PRESQUE ISLE — Four Republicans hoping to become Maine’s next U.S. Senator made their pitches to northern Maine voters Thursday.

Former state Sen. Rick Bennett, Scott D’Amboise, Attorney General William Schneider and Secretary of State Charlie Summers talked energy, health care, the federal debt and other topics during the first of nine GOP candidate forums to be held around the state before the June 12 primary. State Sen. Debra Plowman and Maine Treasurer Bruce Poliquin did not participate.

About 75 Aroostook County voters attended the two-hour forum in the Presque Isle Convention Center, while others watched a live broadcast online.

All four candidates criticized Congress and said they want to help put the country back on track by reducing spending, cutting waste, repealing the Affordable Care Act and confirming federal judges who respect the constitution.

“What we have right now is a compliant Congress and a president who is trying to spend us into oblivion,” said Summers. A veteran of Iraq and Afghanistan, Summers said all spending should be re-examined, including wasteful military contracts.

Summers said more domestic energy production is needed to reduce fuel prices, create jobs and enhance national security.

And he said federal judges, and Supreme Court justices, should strictly follow the constitution.

“The Constitution, I believe, is divinely inspired … It is not a living document,” Summers said. “It was written to afford all of us the opportunity to succeed not to guarantee us anything.”

Schneider said he would fight waste and fraud in Washington the way his office has stepped up prosecutions for welfare fraud in Maine.

“I would take that exact same attitude to the Senate. I would make sure that fraud, waste and abuse is hunted down and ferreted out at every opportunity,” he said.

Schneider, a U.S. Army veteran, said he is a leader who can bring people together, but that Republicans shouldn’t look to nominate a moderate.

“I think that a good solid conservative is exactly who we need to run for senate for Maine,” he said. “And I think I am that conservative person.”

Schneider said he is guided by the Constitution, and has kept a copy with him 24 hours a day for 20 years. “The constitution at its very heart recognizes that all of the power in the United States rests with the people,” he said.

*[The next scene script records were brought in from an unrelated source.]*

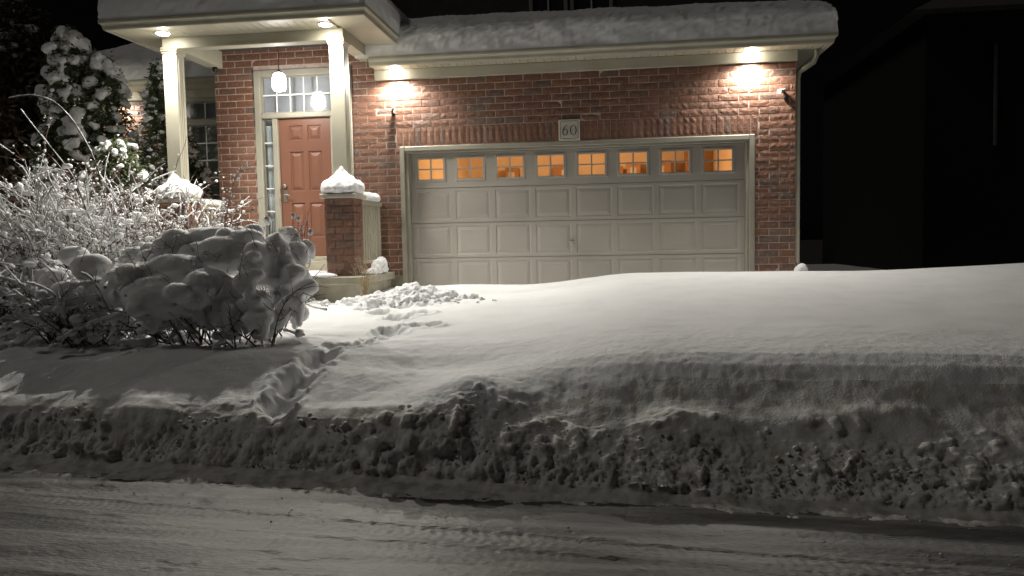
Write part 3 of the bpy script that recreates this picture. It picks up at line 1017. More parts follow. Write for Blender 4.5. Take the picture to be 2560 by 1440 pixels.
def glazed(name, x0, x1, z0, z1, y, nx, nz, parent, gmat, mw=0.020, mm=WHITE, pw='pane'):
    """window light: individual panes between muntin bars"""
    root = MB()
    root.box(x0, x0 + 0.012, y - 0.012, y + 0.02, z0, z1)
    root.box(x1 - 0.012, x1, y - 0.012, y + 0.02, z0, z1)
    root.box(x0 + 0.0121, x1 - 0.0121, y - 0.012, y + 0.02, z0, z0 + 0.012)
    root.box(x0 + 0.0121, x1 - 0.0121, y - 0.012, y + 0.02, z1 - 0.012, z1)
    r = root.build(name, TRIM2, parent)
    xa, xb, za, zb = x0 + 0.0122, x1 - 0.0122, z0 + 0.0122, z1 - 0.0122
    px, pz = (xb - xa) / nx, (zb - za) / nz
    for i in range(1, nx):
        MB().box(xa + i * px - mw / 2, xa + i * px + mw / 2, y - 0.010, y + 0.010, za, zb, 0.002).build('muntin', mm, r)
    for j in range(1, nz):
        MB().box(xa, xb, y - 0.013, y + 0.013, za + j * pz - mw / 2, za + j * pz + mw / 2, 0.002).build('muntin', mm, r)
    for i in range(nx):
        for j in range(nz):
            MB().box(xa + i * px + mw / 2 + 0.0004, xa + (i + 1) * px - mw / 2 - 0.0004, y - 0.002, y + 0.002,
                     za + j * pz + mw / 2 + 0.0004, za + (j + 1) * pz - mw / 2 - 0.0004).build(pw, gmat, r)
    return r
glazed('transom_window', -2.403, -1.048, 3.630, 4.183, 0.06, 6, 2, house, PANE_FRONT)
def sidelight(x0, x1):
    glazed('sidelight', x0, x1, 1.75, 3.541, 0.05, 1, 5, house, PANE_FRONT)
    MB().box(x0, x1, 0.030, 0.08, 1.40, 1.748, 0.006).build('sidelight_base', TRIM2, house)
    c = MB()
    n = 24
    for i in range(n):
        a, b = x0 + 0.02 + (x1 - x0 - 0.04) * i / n, x0 + 0.02 + (x1 - x0 - 0.04) * (i + 1) / n
        ya, yb = 0.10 + 0.012 * math.sin(i * 1.7), 0.10 + 0.012 * math.sin((i + 1) * 1.7)
        c.add([(a, ya, 1.75), (b, yb, 1.75), (b, yb, 3.45), (a, ya, 3.45)], [(0, 1, 2, 3)])
    c.build('curtain', CURTAIN, house)
sidelight(-2.400, -2.238); sidelight(-1.213, -1.051)
# shallow white hall box, set close behind the glass to brighten the transom
hall = MB()
hall.add([(-2.5, 0.16, 1.2), (-0.95, 0.16, 1.2), (-0.95, 0.36, 1.2), (-2.5, 0.36, 1.2), (-2.5, 0.16, 4.6), (-0.95, 0.16, 4.6), (-0.95, 0.36, 4.6), (-2.5, 0.36, 4.6)],
         [(0, 1, 2, 3), (7, 6, 5, 4), (3, 2, 6, 7), (0, 3, 7, 4), (2, 1, 5, 6)])
hall.build('hall_reflector', HALL, house)

# garage: trim, jambs, sectional door with lit windows
gt = MB()
gt.box(-0.212, -0.140, -0.026, 0.10, 0.75, 3.040, 0.008)
gt.box(4.925, 5.000, -0.026, 0.10, 0.75, 3.040, 0.008)
gt.box(-0.139, 4.924, -0.024, 0.10, 2.968, 3.038, 0.008)
gt.box(-0.139, -0.085, 0.02, 0.17, 0.75, 2.967, 0.004)
gt.box(4.888, 4.924, 0.02, 0.17, 0.75, 2.967, 0.004)
gt.box(-0.0845, 4.8875, 0.02, 0.17, 2.938, 2.967, 0.004)
gt.build('garage_trim', TRIM2, house)
GY = 0.112
gx0, gx1 = -0.083, 4.886
zb = [0.81, 1.343, 1.876, 2.409, 2.936]
gdoor = box('garage_door', gx0 + 0.01, gx1 - 0.01, GY + 0.031, GY + 0.045, 0.80, 2.508, GDOOR, house)
box('garage_header', gx0, gx1, GY + 0.031, GY + 0.05, 2.888, 3.0, GDOOR, house)
PXW = 0.53
for r in range(4):
    if r < 3:
        hs = [(0.61 * i, 0.61 * i + PXW, zb[r] + 0.055, zb[r + 1] - 0.045) for i in range(8)]
    else:
        hs = [(0.61 * i - 0.0, 0.61 * i + 0.47, 2.511, 2.885) for i in range(8)]
    m = slab_with_holes(gx0, gx1, zb[r] + 0.004, zb[r + 1] - 0.004, GY, hs)
    m.add([(gx0, GY, zb[r + 1] - 0.004), (gx1, GY, zb[r + 1] - 0.004), (gx1, GY + 0.03, zb[r + 1] - 0.002), (gx0, GY + 0.03, zb[r + 1] - 0.002)], [(0, 1, 2, 3)])
    m.add([(gx0, GY, zb[r] + 0.004), (gx1, GY, zb[r] + 0.004), (gx1, GY + 0.03, zb[r] + 0.002), (gx0, GY + 0.03, zb[r] + 0.002)], [(3, 2, 1, 0)])
    m.build('section', GDOOR, gdoor)
    for (a, b, c, d) in hs:
        if r < 3:
            m = MB(); panelled(m, a, b, c, d, GY, 0.042, 0.0065); m.build('panel', GDOOR, gdoor)
        else:
            f = MB()
            f.box(a + 0.0005, a + 0.042, GY - 0.014, GY + 0.03, c + 0.0005, d - 0.0005, 0.006)
            f.box(b - 0.042, b - 0.0005, GY - 0.014, GY + 0.03, c + 0.0005, d - 0.0005, 0.006)
            f.box(a + 0.0425, b - 0.0425, GY - 0.014, GY + 0.03, c + 0.0005, c + 0.036, 0.006)
            f.box(a + 0.0425, b - 0.0425, GY - 0.014, GY + 0.03, d - 0.036, d - 0.0005, 0.006)
            f.box((a + b) / 2 - 0.011, (a + b) / 2 + 0.011, GY - 0.008, GY + 0.022, c + 0.0362, d - 0.0362, 0.003)
            zm = (c + d) / 2
            f.box(a + 0.0426, (a + b) / 2 - 0.0112, GY - 0.007, GY + 0.022, zm - 0.010, zm + 0.010, 0.003)
            f.box((a + b) / 2 + 0.0112, b - 0.0426, GY - 0.007, GY + 0.022, zm - 0.010, zm + 0.010, 0.003)
            f.build('window_frame', GDOOR, gdoor)
            for xa, xb in ((a + 0.043, (a + b) / 2 - 0.0115), ((a + b) / 2 + 0.0115, b - 0.043)):
                for za, zc2 in ((c + 0.0365, zm - 0.0105), (zm + 0.0105, d - 0.0365)):
                    MB().box(xa, xb, GY + 0.006, GY + 0.010, za, zc2).build('pane', PANE, gdoor)
lk = MB()
lk.lathe([(0.0, -0.03), (0.02, -0.03), (0.024, 0.0)], (2.375, GY, 1.565), 12, 'y')
lk.tube([(2.33, GY - 0.035, 1.572), (2.42, GY - 0.035, 1.560)], 0.010, 8)
lk.build('lock_handle', NICKEL, gdoor)

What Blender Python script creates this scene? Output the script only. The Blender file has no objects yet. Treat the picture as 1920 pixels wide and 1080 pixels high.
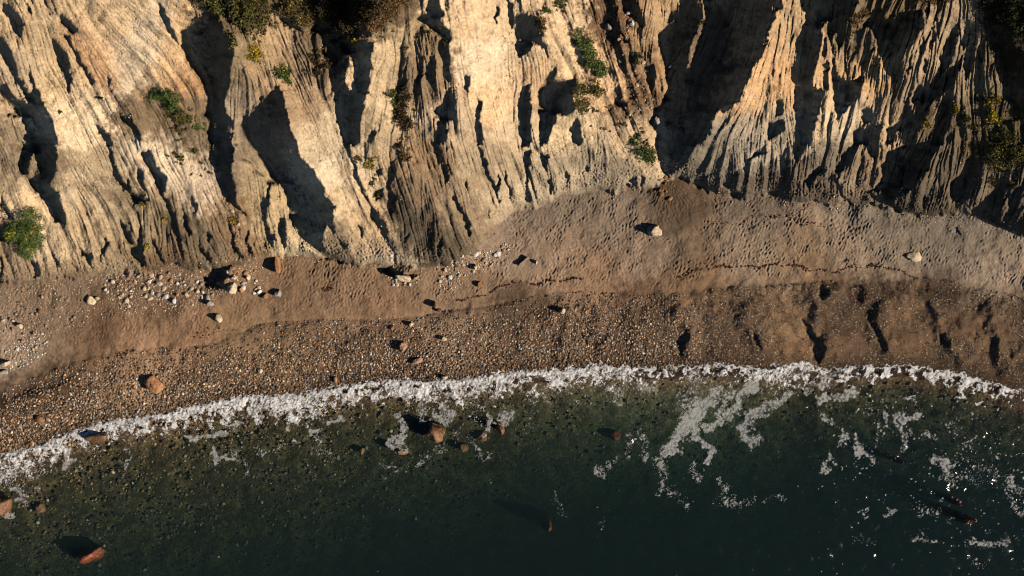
import bpy, bmesh, math, random
import numpy as np
from mathutils import Vector, Matrix

# ------------------------------------------------------------------ camera, sky, sun, exposure
scene = bpy.context.scene
cam_d = bpy.data.cameras.new("camera"); cam = bpy.data.objects.new("camera", cam_d)
scene.collection.objects.link(cam); scene.camera = cam
cam.location = (0, 0, 90.0); cam.rotation_euler = (0, 0, 0)
cam_d.sensor_width = 36.0; cam_d.lens = 36.0*90.0/96.0
cam_d.clip_start = 1.0; cam_d.clip_end = 2000.0
world = bpy.data.worlds.new("World"); scene.world = world; world.use_nodes = True
wn = world.node_tree.nodes; wl = world.node_tree.links
sky = wn.new("ShaderNodeTexSky"); sky.sky_type = 'NISHITA'; sky.sun_disc = False
sky.sun_elevation = math.radians(29.0)
sky.sun_rotation = math.radians(110.0)        # clockwise from +y: the sun stands a little south of east
sky.air_density = 0.6; sky.dust_density = 0.0; sky.ozone_density = 2.0
wn["Background"].inputs["Strength"].default_value = 0.05
wl.new(sky.outputs[0], wn["Background"].inputs["Color"])
sun_d = bpy.data.lights.new("sun", 'SUN'); sun_d.energy = 5.0; sun_d.angle = math.radians(0.53)
sun_d.color = (1.0, 0.86, 0.68)
sun = bpy.data.objects.new("sun", sun_d); scene.collection.objects.link(sun)
_el, _az = math.radians(29.0), math.radians(-20.0)
sun.rotation_euler = Vector((math.cos(_az)*math.cos(_el), math.sin(_az)*math.cos(_el), math.sin(_el))).to_track_quat('Z','Y').to_euler()
scene.view_settings.view_transform = 'Standard'; scene.view_settings.look = 'None'
scene.cycles.diffuse_bounces = 0; scene.cycles.volume_bounces = 0
scene.view_settings.gamma = 1.0; scene.view_settings.exposure = 0.15
scene.cycles.filter_width = 1.05
# ------------------------------------------------------------------ terrain data
# Survey outlines are in 1/20 m map units (u east, v south) of a plan drawn at sea level.
import numpy as np, math, random
H = 90.0; K = 0.05; CU, CV = 960.0, 540.0
SUN_EL = math.radians(29.0)
SUN_AZ = math.radians(-20.0)          # direction TO the sun in plan, from +x
SX, SY = math.cos(SUN_AZ), math.sin(SUN_AZ)
ST = 1.25
U0, U1, V0, V1 = -170.0, 2090.0, -170.0, 900.0
us = np.arange(U0, U1, ST); vs = np.arange(V0, V1, ST)
NU, NV = len(us), len(vs)
UU, VV = np.meshgrid(us, vs)
rng = np.random.default_rng(7)

FOOT = [(-400,575),(0,535),(60,531),(130,522),(250,510),(330,502),(400,508),(470,492),(520,482),(560,475),(620,488),(680,500),(740,502),(800,500),(850,497),(885,478),(930,425),(960,397),(1010,387),(1065,366),(1100,358),(1170,355),(1212,358),(1240,338),(1262,332),(1290,340),(1320,352),(1345,360),(1380,372),(1420,368),(1450,358),(1490,380),(1560,384),(1600,376),(1640,386),(1720,408),(1760,398),(1800,396),(1850,415),(1900,436),(2300,520)]
SHORE = [(-400,980),(0,852),(60,836),(120,814),(160,802),(200,790),(250,782),(330,768),(400,752),(450,743),(500,742),(560,740),(620,727),(680,715),(750,711),(800,715),(860,708),(940,702),(1000,695),(1060,690),(1140,683),(1190,689),(1300,686),(1370,683),(1440,690),(1510,682),(1540,688),(1600,685),(1680,683),(1700,680),(1740,690),(1800,702),(1860,717),(1920,737),(2300,860)]
BERM = [(-400,800),(0,742),(60,715),(130,690),(180,672),(230,665),(290,655),(330,660),(400,650),(450,630),(490,612),(560,606),(700,606),(760,602),(840,588),(920,580),(1000,562),(1080,552),(1200,560),(1300,556),(1380,540),(1450,540),(1540,532),(1620,540),(1700,532),(1760,528),(1830,545),(1920,565),(2300,640)]
def pl(P, u):
    P = np.array(P, float); return np.interp(u, P[:,0], P[:,1])
def blur(a, su, sv):
    ny, nx = a.shape; py, px = int(3*sv/ST)+2, int(3*su/ST)+2
    b = np.pad(a, ((py,py),(px,px)), mode='edge')
    fy = np.fft.fftfreq(b.shape[0]); fx = np.fft.rfftfreq(b.shape[1])
    g = np.exp(-2*(np.pi*fy*sv/ST)**2)[:,None]*np.exp(-2*(np.pi*fx*su/ST)**2)[None,:]
    return np.fft.irfft2(np.fft.rfft2(b)*g, s=b.shape)[py:py+ny, px:px+nx]
def noise_band(shape, wl_u, wl_v, ang=0.0, seed=0, bw=0.5, st=ST):
    """band-limited random field, unit variance; wavelengths in map units"""
    r = np.random.default_rng(seed)
    F = np.fft.rfft2(r.standard_normal(shape))
    fy = np.fft.fftfreq(shape[0])[:,None]/st; fx = np.fft.rfftfreq(shape[1])[None,:]/st
    a = fx*math.cos(ang)+fy*math.sin(ang); b = -fx*math.sin(ang)+fy*math.cos(ang)
    rr = np.sqrt((a*wl_u)**2+(b*wl_v)**2)+1e-9
    z = np.fft.irfft2(F*np.exp(-(np.log(rr)/bw)**2), s=shape)
    return z/z.std()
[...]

Bennett, who heads a Maine company that advises global investors, said he decided to get back into politics because he’s concerned about the debt.

“I am part worried about the total lack of leadership that has exhibited itself in the United States Congress and particularly in the United States Senate.”

Bennett said he was able to bring legislators from both parties together when he served in the state Senate. He was senate president when Angus King was governor and said he could defeat King in the fall. “I think this is really on all of our minds,” Bennett said. “Some people have already anointed him… I have tussled over serious budget issues with Angus King. I’ve argued against his policies in the floor of the senate.” D’Amboise reminded the audience he was the only candidate who dared to run when Olympia Snowe was still seeking re-election. The other five candidates entered the race after Snowe’s retirement announcement in February.

He also set himself apart by saying he would abolish the Internal Revenue Service and the Federal Reserve, and saying he believes life begins at the moment of conception. “I am a conservative, I am a constitutionalist and I am a Christian,” he said.

He held up his copy of the Constitution, saying he would have opposed the Supreme Court justices nominated by President Barack Obama.

“Our judges — most of them don’t know what’s in this book,” he said.

D’Amboise also said he would be a strong supporter of the right to bear arms.

“If we lose the second amendment, the government’s going to take all the other amendments away from us,” he said. “Our freedoms and our liberties are at stake … Make no mistake they want to grab the guns.”